BEAUTY PAGEANT FOR MEN IN THE ACCURSED MOUNTAINS' (1999) SYMBOLIC INTERPRETATION: DRESS IN GENDERS
Journal: Academic Research International (Vol.1, No. 3)Publication Date: 2011-11-15
Authors : Fatmir Terziu;
Page : 169-183
Keywords : Gender identity; cross cultural dressing; symbolic interpretation; and transient gender attachments.;
Abstract
In this essay I will analyze Kadare’s novel, this time to Beauty Pageant for Men in the Accursed Mountains (Konkurs bukurie për burrat në Bjeshkët e Namuna) (1999), a novel dealing with homosexual issues. I will consider what changes might have occurred in the ways in which this prominent author portrays gender identity, and what this might suggest about the strength and status of the homosexual orthodoxy as the Albanian society wears on. Looking at Kadare’s story has illustrated how he came to earn a reputation as a sympathetic chronicler of gender identities, and how he can be identified as a writer who notably subverts and challenges the dynamics of cultural memory. Looking here at the shorter novelistic form of Beauty Pageant for Men in The Accursed Mountains will provide opportunity to explore in greater depth the complexity and ambivalence that underpins his concern with homosexuality. Ismail Kadare has progressed closer to the zone of the dangerous moral taboo in many of his works. Homosexuality in Life, Games and Death of Lul Mazreku (Jeta, loja dhe vdekja e Lul Mazrekut) (2002) and the ‘freezing of the erotic message’ in the love affair of an unsuccessful filmmaker with his ‘stranger’ lover in the novel Shadow: Notes of a Failed Filmmaker (Hija: shënime të një kineasti të dështuar) (2003), add wealth to the characters who are usually avoided. In Chronicles in Stone, (Kronikë në gur) (1971) researchers have found ‘pre-historic sexuality’ (Pipa, 1991: 67). One of the reasons who brought Doruntine (Kush e solli Doruntinën) (1979) was judged mercilessly was the mention of incest, as a likely event of the ballad.
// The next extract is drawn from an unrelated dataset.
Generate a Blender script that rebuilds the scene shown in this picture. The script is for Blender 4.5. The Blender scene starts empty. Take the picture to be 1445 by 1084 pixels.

The Broadway boys in The Winter of Great Loneliness (Dimri i vetmisë së madhe) (1977) are presented as the expected pollution of youth by the bourgeois impact. In fact, if we refer to Foucault’s ‘the question of pathology’, the characters of Ismail Kadare are not ill people with moral abnormality, but spiritual beings, that pursuit an elementary right to perform (Foucault, 1990: 295). Also, I want to show that Kadare’s particular type of stylistic excess helps him to explore and exploit cultural memory devices and ideas of fixed identity, gender stereotypes, and linguistic referentiality and thus challenge the concept that ‘nature’ is not a social construct like ‘culture’.